A great blog post by Seth Godin on why university text books are a waste of time & money and are inherently out of date. There is a natural role for presentations here.
Is there anything better that a university lecturer can use to transfer an idea in an hour or 2? Putting it up on Slideshare for free afterwards gives the most return to the government education budget. A creative common license makes it easy for lecturers to borrow the best slides from each other. Over time constantly updated “crowd-sourced” education decks will emerge that beat any text book easily. Better teaching material, no cost.

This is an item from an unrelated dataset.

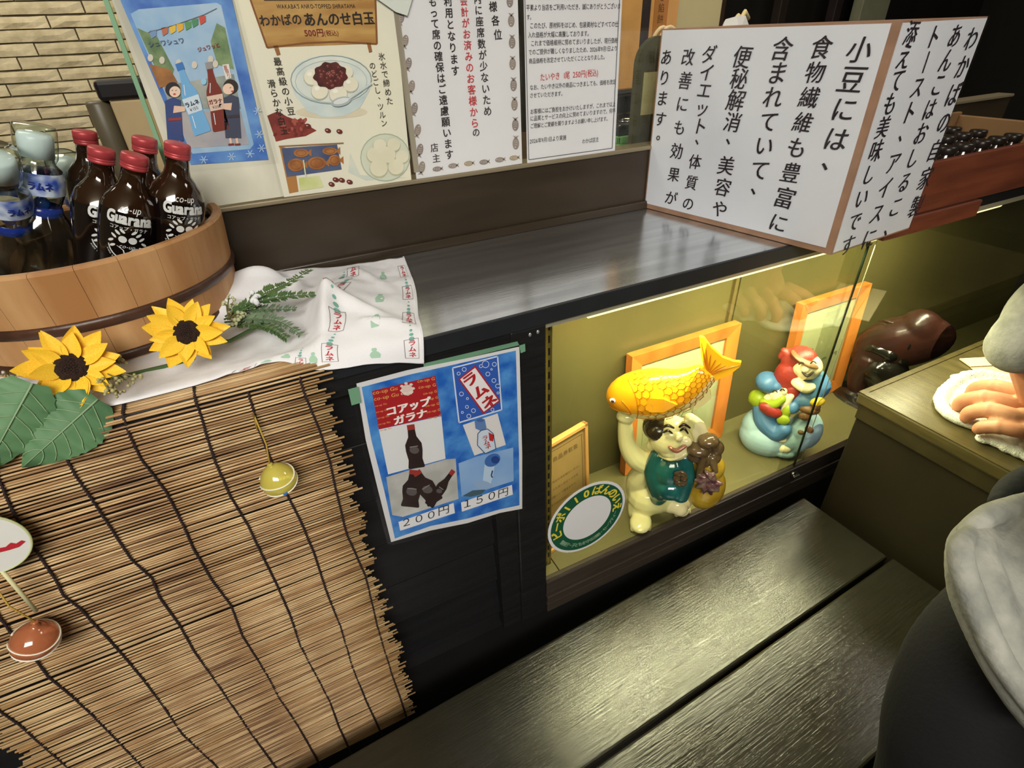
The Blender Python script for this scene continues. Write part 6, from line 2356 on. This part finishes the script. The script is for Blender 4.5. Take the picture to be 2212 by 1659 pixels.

Related: a post on the Duarte blog on how presentations could mark the end of the boring press release.
2 comments
Indeed great post by Seth Godin. I totally agree with ditching traditional textbooks. Although I am not so sure about presentations per se as a replacement tool, but I present only my experience here. I am writing MA about presentations used during classes in my Dept. (Uni of Wroclaw, Poland). Inspired by the way most of professors use ppt as a teleprompter(sic!), reading slides, showing them without a reason while saying about 15% of what's on them and many more. So all the sins while using ppt. Designing a good & to the point presentation needs time, factor professors I am observing declare not to have. But if they are able to prepare a good presentation (I skip the delivery part here)I agree Slideshare is the best place they should put it up. Although Nancy Duarte suggests some additional elements to take into account when preparing something for Slideshare or internet in general.
Krzys Baszton
I meant Slideshare as a post-presentation tool to which students can refer back, and which enables tax payers to access the content as well (without the benefit of live explanations by the professor). The most important benefit of Slideshare though is academics/teachers sharing content with each other.